Fortified by this important meal, I decide to go play basketball which I have literally never done before in my life. (I used to sit in the girls’ bathroom during gym class. It was fun there!) I look up courts in New York City and realize that I have been living around the corner from a basketball court for years and never noticed. I buy a basketball at Modell’s and head to the courts. Carmelo says he only needs 45 minutes in the gym each day to play as well as he does, so I plan to do the same. How hard can it be to shoot baskets for 45 minutes a day? Very hard, it turns out, when you are really super bad at it. The ball keeps landing in a puddle of water vaguely near the court because that is the closest I can get it to the hoop. Repeatedly hurling and fetching a ball into the air is so demoralizing (and wearying for my arms) that I download my first audiobook ever, Safe Haven by Nicholas Sparks, to distract myself. After finishing his diet, Carmelo Anthony scored 26 points and led the Knicks to victory against the Detroit Pistons, so maybe I’ll improve with a little more kale.

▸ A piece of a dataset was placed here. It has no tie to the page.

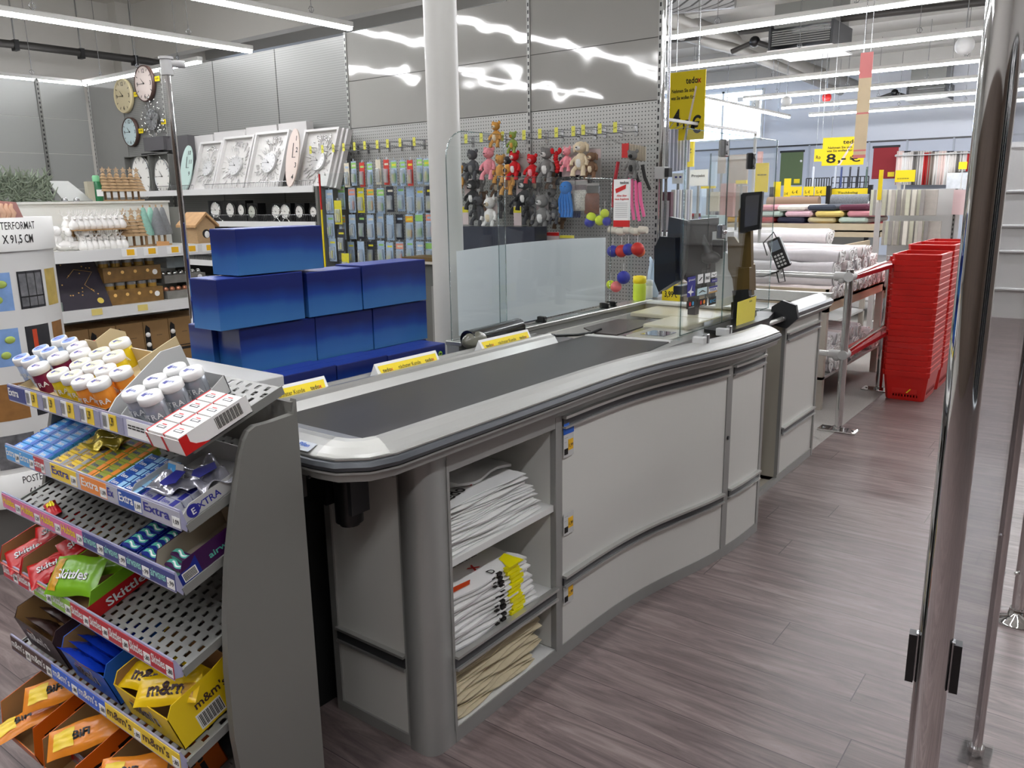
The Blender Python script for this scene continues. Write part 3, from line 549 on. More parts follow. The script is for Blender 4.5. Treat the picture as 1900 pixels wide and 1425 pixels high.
# items on the back of the till counter
for (px,py,h,r,m1,m2,l,nm) in ((1186,565,.125,.034,YEL,mat('wipes_label',(205,225,60),.4),'yellow tub of cleaning wipes standing on the back ledge','wipes_tub'),(1203,564,.095,.022,mat('milky_bottle',(225,230,228),.3,alpha=.8),PAPER,'small white hand gel bottle right of the yellow tub','gel_bottle')):
    p=at(px,py,y=2.03); t=thing(nm,l,'bottle' if nm!='wipes_tub' else 'tub',(p.x,2.03,.972)); T=TR(p.x,2.03,.972)
    MB(T).lathe([(r*.95,0),(r,.01),(r,h*.65),(r*.9,h*.72)],m2).build('body',t); MB(T).lathe([(r*.92,h*.70),(r*.92,h*.72),(r*1.02,h*.74),(r*1.0,h),(r*.5,h+.003)],m1,n=18).build('lid',t)
p=at(1222,560,y=2.06); solo(MB().grid(lambda u,v:(p.x+(u-.5)*.09*(1-.2*v)+.01*math.sin(v*9),2.09+.02*math.sin(u*9),.94+v*.22+.02*math.sin(u*14)),10,8,mat('pale_blue_film',(190,208,226),.4)),'plastic_bag','pale blue plastic bag hanging beside the till monitor','bag',solid=.01)
a=at(1228,557,x=3.95);c=at(1262,528,x=3.95); b=MB().box((3.95,c.y,a.z),(3.953,a.y,c.z),YEL); b.text('3,99 c',(3.948,(a.y+c.y)/2,a.z+.02),-Y,Z,.045,INK,wmax=.075); solo(b,'price_sign','yellow price sign reading 3,99 below the till monitor','sign')
# ---- carrier bags in the open compartment
BAGW=mat('bag_white',(236,235,233),.35,noise=.03,nscale=14,bump=.3)
def folded_bag(x0,x1,y0,y1,z,th,mt,jag=.006,seed=0,fold=True,n=8,amp=.006):
    r=random.Random(seed); ph=r.random()*6
    b=MB(); 
    def f(u,v,s):
        x=x0+(x1-x0)*u; yy=y0+(y1-y0)*v
        e=amp*math.sin(u*7+ph)*math.sin(v*5+ph)
        rr=th*.5*(1 if s>0 else -1)
        edge=(1-max(0,1-v/.06)**2*.6) 
        return (x+jag*math.sin(v*9+ph),yy+jag*math.sin(u*8+ph),z+th/2+e+rr*edge)
    b.grid(lambda u,v:f(u,v,1),n,n,mt); b.grid(lambda u,v:f(1-u,v,-1),n,n,mt)
    w=n+1
    # close the rim
    V=[];F=[]
    rim=[(i/n,0) for i in range(n)]+[(1,i/n) for i in range(n)]+[(1-i/n,1) for i in range(n)]+[(0,1-i/n) for i in range(n)]
    for u,v in rim: V.append(f(u,v,1)); V.append(f(u,v,-1))
    k=len(rim)
    for i in range(k): F.append((2*i,2*i+1,2*((i+1)%k)+1,2*((i+1)%k)))
    b.add(V,F,mt,True); return b
GRP=['white carrier bags on the upper shelf','printed carrier bags on the middle shelf','canvas bags on the bottom shelf']
z=.553
for i in range(20):
    th=.0062+.001*R_.random(); top=i==19
    b=folded_bag(1.512+R_.random()*.008+.002*i*.2,1.93+R_.random()*.03-.003*i,1.365+R_.random()*.012+.0015*i,1.66+R_.random()*.02,z,th,BAGW,seed=i,amp=.0015)
    if top:
        s=z+th+.004
        b.text('tedo',(1.62,1.43,s),(.95,.2,0),(-.25,.95,0),.06,INK).text('x',(1.72,1.455,s),(.95,.2,0),(-.25,.95,0),.06,RED)
        b.prism([(1.70,1.475),(1.76,1.468),(1.88,1.505),(1.89,1.515),(1.78,1.502),(1.71,1.495)],s-.001,s+.002,mat('orange_red_ink',(205,70,25),.4))
    o=solo(b,'carrier_bag','topmost white carrier bag with red and black print on the upper shelf of the checkout' if top else 'plain white carrier bag lying in the stack on the upper shelf of the checkout','bag',None if top else GRP[0]); z+=th
z0=z; fb=folded_bag(1.66,1.9,1.46,1.68,z,.02,BAGW,seed=99,amp=.008); solo(fb,'carrier_bag','crumpled white carrier bag thrown on top of the upper stack at the back','bag')
z=.264
for i in range(11):
    th=.0145; top=i==10; x0=1.512+R_.random()*.006; x1=1.86+R_.random()*.02+.004*(10-i); y0=1.362+R_.random()*.006+.004*i*.3
    b=folded_bag(x0,x1,y0,1.62,z,th,BAGW,seed=50+i,amp=.002)
    # printed fold facing the customer: black letters and a yellow patch run over every fold
    yy=y0-.0045; ps=.012*math.sin(i*1.1)
    b.box((1.70+ps*.3+.002*(i%3),yy,z+.003),(1.716+ps*.3,yy+.01,z+th*.45),INK); b.box((1.728+ps*.3,yy,z+.003),(1.748+ps*.3,yy+.01,z+th*.8),INK)
    b.box((1.775+ps,yy,z+.002),(1.835+ps,yy+.012,z+th*.9),mat('bag_yellow',(248,236,0),.4))
    if top:
        s=z+th+.003
        b.text('D',(1.72,1.385,s-.002),X,(0,1,0),.035,INK); b.prism([(1.77,1.366),(1.84,1.366),(1.84,1.44),(1.80,1.43)],s-.004,s,mat('bag_yellow',(248,236,0),.4))
        b.text('x',(1.71,1.44,s),(.9,.2,0),(-.2,.9,0),.06,RED).text('Viel mehr fürs Geld',(1.72,1.50,s),X,Y,.02,INK,wmax=.12).text('www.tedox.de',(1.80,1.55,s),X,Y,.018,INK,wmax=.1)
        b.prism([(1.55,1.40),(1.62,1.395),(1.64,1.41),(1.56,1.42)],s-.001,s+.001,mat('orange_red_ink',(205,70,25),.4))
    solo(b,'carrier_bag','topmost printed carrier bag with a red x and yellow patch on the middle shelf' if top else 'white carrier bag with a black and yellow printed fold in the middle shelf stack','bag',None if top else GRP[1]); z+=th
CANV=mat('canvas_cotton',(206,193,162),.9,noise=.07,nscale=60,bump=.5); z=.0485
CANL=['folded natural canvas bag at the bottom of the canvas pile','folded canvas bag second from the bottom of the canvas pile','folded canvas bag second from the top of the canvas pile','crumpled canvas bag on top of the canvas pile']
for i in range(4):
    r=random.Random(40+i); ph=r.random()*6; b=MB(); x0=1.508+.006*r.random(); x1=[1.90,1.94,1.96,1.93][i]; y0=1.366+.006*i; zz=z; n=20
    for k in range(3):
        th=.0125; zk=zz+k*.0118
        def f(u,v,s_,k=k,zk=zk):
            rise=(.012+.022*i)*v**1.2+.010*i*max(0,u-.25)**1.2+.006*math.sin(u*8+ph)*(.3+v)
            e=(1-.8*max(0,1-v/.05)**2)*(1-.8*max(0,(u-.95)/.05)**2)
            return (x0+(x1-x0)*u+.012*math.sin(v*6+ph+k), y0+(1.69-y0)*v+.006*math.sin(u*11+ph+k*2)+.004*k*(k-1), zk+th/2+rise+th*.5*s_*e+.0022*math.sin(u*24+v*7+ph+k*2)+.002*math.sin(v*27+u*4+k))
        b.grid(lambda u,v:f(u,v,1),n,n,CANV); b.grid(lambda u,v:f(1-u,v,-1),n,n,CANV)
        rim=[(q/n,0) for q in range(n)]+[(1,q/n) for q in range(n)]+[(1-q/n,1) for q in range(n)]+[(0,1-q/n) for q in range(n)]; V=[];F=[]
        for u,v in rim: V+=[f(u,v,1),f(u,v,-1)]
        for q in range(len(rim)): F.append((2*q,2*q+1,2*((q+1)%len(rim))+1,2*((q+1)%len(rim))))
        b.add(V,F,CANV,True)
    z+=.0375; solo(b,'canvas_bag',CANL[i],'bag')
# ================================================================ CANDY RACK
TH=math.radians(19); CT,ST=math.cos(TH),math.sin(TH); RY=2.28; RW=.82
SH={1:(.853,1.022),2:(.823,.861),3:(.799,.731),4:(.779,.555),5:(.765,.345),6:(.75,.135)}
def SM(k): return frame((SH[k][0],RY,SH[k][1]),-Y,Vector((CT,0,ST)),Vector((-ST,0,CT)))
def SP(k,px,py,h=0):
    M=SM(k); p=M.inverted()@atp(px,py,M@Vector((0,0,h)),M.to_3x3()@Z); return p.x,p.y
RG=mat('rack_grey_steel',(136,136,132),.5,.2); RG2=mat('rack_side_grey',(120,119,114),.5,.1)
rk=thing('candy_rack','tall grey steel candy rack with sloping perforated shelves in front of the checkout','rack',(1.09,1.44,0))
out=[at(px,py,y=1.44) for px,py in ((545,740),(540,768),(500,782),(470,790),(458,800),(450,818),(443,850),(436,900),(430,950),(420,1050),(417,1150),(420,1250),(432,1370))]
pts=[(p.x,p.z) for p in out]+[(.875,.2),(.885,0),(1.094,0)]
MB().prism(pts,1.432,1.452,RG2,ax='y').build('side_panel',rk)
MB().prism(pts,RY-.002,RY+.016,RG2,ax='y').build('side_panel',rk)
b=MB(); b.box((1.085,1.44,.0),(1.095,RY,1.07),RG2); b.build('back_panel',rk)
MB().box((1.0,1.45,0),(1.085,RY,.09),RG).build('base',rk)
SLOT=holes('slotted_steel',(140,140,137),(0,1),(.034,.024),(.012,.0165),stagger=True,metal=.4)
# slots are laid out in each shelf's own axes, so shelves are local meshes with their own frame
def shelf_sheet(k):
    M=SM(k); D=(1.083-SH[k][0])/CT
    me=MB(); me.box((0.005,.004,-.002),(RW-.005,D,0),SLOT); inv=M
    mesh=bpy.data.meshes.new('shelf'); mesh.from_pydata([tuple(p) for p in me.v],[],me.f); mesh.materials.append(SLOT)
    mb2=MB(); 
    o=bpy.data.objects.new('shelf',mesh); COL.objects.link(o); o.parent=rk; o.matrix_local=ROOT[rk.name].inverted()@M; ROOT[o.name]=M
    e=MB(M); e.box((.0,0,-.014),(RW,.005,.004),RG).box((RW-.006,0,-.016),(RW-.002,D,.004),RG).box((0.002,0,-.016),(.006,D,.004),RG)
    e.build('shelf_edge',o)
    return o
for k in SH: shelf_sheet(k)
LAV=mat('price_rail_plastic',(168,168,196),.15,coat=.5); LAVD=mat('rail_shade',(96,96,130),.2,coat=.5)
PCOL={'w':PAPER,'lb':mat('wrap_sky',(70,160,225),.35),'y':mat('wrap_yellow',(240,205,50),.35),'o':mat('wrap_orange',(238,140,50),.35),'db':mat('wrap_blue',(25,80,170),.3),'s':mat('wrap_silver',(190,192,205),.25,.3),'pk':mat('wrap_pink',(215,110,160),.4),'nv':mat('wrap_navy',(56,66,130),.35),'rd':mat('wrap_red',(186,30,48),.35),'gn':mat('wrap_green',(140,190,60),.35),'br':mat('wrap_brown',(70,45,42),.45),'b2':mat('wrap_royal',(35,100,215),.35),'g':mat('wrap_greylav',(150,150,175),.4)}
def rail(k,dx,zt,zb,secs):
    """clear price rail; secs = [(u0,u1,colour,text,textcolour,price)]"""
    xs=SH[k][0]+dx; b=MB(); y0,y1=RY,RY-RW-.0
    b.prism([(xs,zt),(xs+.004,zt),(SH[k][0]+.004,SH[k][1]+.0),(SH[k][0],SH[k][1]-.012),(xs+.002,zb+.004),(xs,zb)],1.462,RY,LAV,ax='y')
    b.build('price_rail',rk)
    c=MB(); xf=xs-.0012; h=zt-zb-.008
    for (u0,u1,col,txt,tc,price) in secs:
        ya=RY-RW*u0; yc=RY-RW*u1; c.box((xf,ya,zb+.004),(xs,yc,zt-.004),PCOL[col]); w=ya-yc; zc=zb+.006+h*.28
        pw=min(.028,w*.3)
        if price:
            c.box((xf-.0006,yc+pw+.002,zb+.006),(xf,yc+.002,zb+.006+h*.6),PAPER); c.text(price,(xf-.0012,yc+pw/2+.002,zb+.006+h*.2),-Y,Z,h*.38,INK,wmax=pw*.85)
        if txt: c.text(txt,(xf-.0008,ya-w*.04,zc),-Y,Z,h*.75,tc,al='l',wmax=(w-pw)*.86)
    c.build('rail_inserts',rk)
def rep(n,u0,u1,*a): return [(u0+(u1-u0)*i/n,u0+(u1-u0)*(i+1)/n)+a for i in range(n)]
s1=[(0,.12,'nv','Extra','' and INK or PAPER,None)]
for i in range(5):
    u=.13+i*.115+ (0 if i<4 else .01); s1+=[(u,u+.035,'w','||||',INK,None),(u+.035,u+.075,'y','1,39',INK,None),(u+.078,u+.11,'g',None,INK,None)]
s1+=[(.73,.86,'w','====',INK,'-,65'),(.86,.99,'w','====',INK,'-,65')]
rail(1,-.015,1.055,1.01,s1)
rail(2,-.012,.900,.855,[(0,.1,'lb','Extra',PAPER,'1,09'),(.1,.2,'lb','Extra',PAPER,'1,09'),(.2,.27,'rd','Extra',PAPER,'1,09'),(.27,.31,'s',None,INK,None),(.31,.47,'y','Extra',NAVY,'1,09'),(.47,.49,'s',None,INK,None),(.49,.64,'o','Extra',PAPER,'1,09'),(.64,.70,'s','Ex',NAVY,None),(.70,.82,'db','Extra',PAPER,'1,09'),(.82,1,'s','Extra',NAVY,'1,09')])
rail(3,-.014,.775,.730,rep(4,0,.53,'pk','Hubba',YEL,'1,29')+rep(4,.53,1,'nv','airwaves',mat('mint_ink',(150,215,205),.4),'-,99'))
rail(4,-.019,.590,.543,rep(2,0,.22,'rd','Skittles',PAPER,'-,80')+rep(2,.22,.46,'gn','Skittles',PAPER,'-,80')+rep(5,.46,1,'rd','Skittles',PAPER,'-,80'))
rail(5,-.015,.380,.333,rep(2,0,.29,'br',"m&m's",PAPER,'-,80')+rep(2,.29,.62,'b2',"m&m's",PAPER,'-,80')+rep(2,.62,1,'y',"m&m's",PCOL['br'],'-,80'))
rail(6,-.01,.165,.125,rep(4,0,1,'s','BiFi',RED,'-,99'))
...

For dinner I have the rest of the stir-fry and some homemade flat bread called a chapatti that I make from flour and water. I am actually stuffed, despite eating about half the quantity of food I was supposed to eat. This diet is great!

Day 2:
The most difficult part of the Daniel Fast is the lack of coffee. For breakfast I have oatmeal and an atrocious headache. I distract myself by thinking about Safe Haven. Why did Katie dye her hair brown even though she’s a natural blonde? What is the dark secret haunting her? I need to know.

For lunch I make a curry by combining one can of kidney beans, one can of garbanzo beans, one can of lentils, and several raisins. It’s way too much food, but I realize later that I made eight portions of this curry and I am only one woman. I eat about a one-sixteenth of what I made and am stuffed. I’m going to be eating these leftovers forever.

At 3:30 my caffeine withdrawal headache is so bad that I break down and buy a tall black coffee at Starbucks. It is delicious and my headache immediately goes away, but I do experience guilt. However, it is imperative to not have a headache when playing a super-competitive game of basketball. This time, I invite two friends to the basketball court and we play Horse for 45 minutes. I am the worst at it by far, but I have a lot of energy from all those beans.

I break my fast with a steak dinner, just as Carmelo Anthony did when he told a crowd of reporters, “I surrender.” The steak is great, and I greatly enjoy the accompanying bread. I also surrender.

Conclusion:
At the end of the Daniel Fast, I feel the usual relief one feels at the end of a diet. It is hard not to have a cookie when you want it. But does this diet deserve the consternation that many sports analysts gave it? Of this I am unsure.

Is the Daniel Fast boring? Yes. Does it get tiring to eat oodles of beans without much seasoning? Absolutely. Would this diet be even harder if you are a pro athlete of Carmelo Anthony’s stature and skill level? With my new appreciation for the difficulty of throwing a large orange ball through a circular net atop a pole, I suspect so. But is this worse than what Jackie and Marilyn had to put up with their whole lives? Does it hold a candle to the travails of dietetic folk hero Gwyneth Paltrow? Absolutely not! In conclusion, men are babies and when it comes to diets NBA superstars are less hardcore than the average American teen girl in the week before prom. And I say this while eating a bowl of Honey Nut Cheerios for emphasis.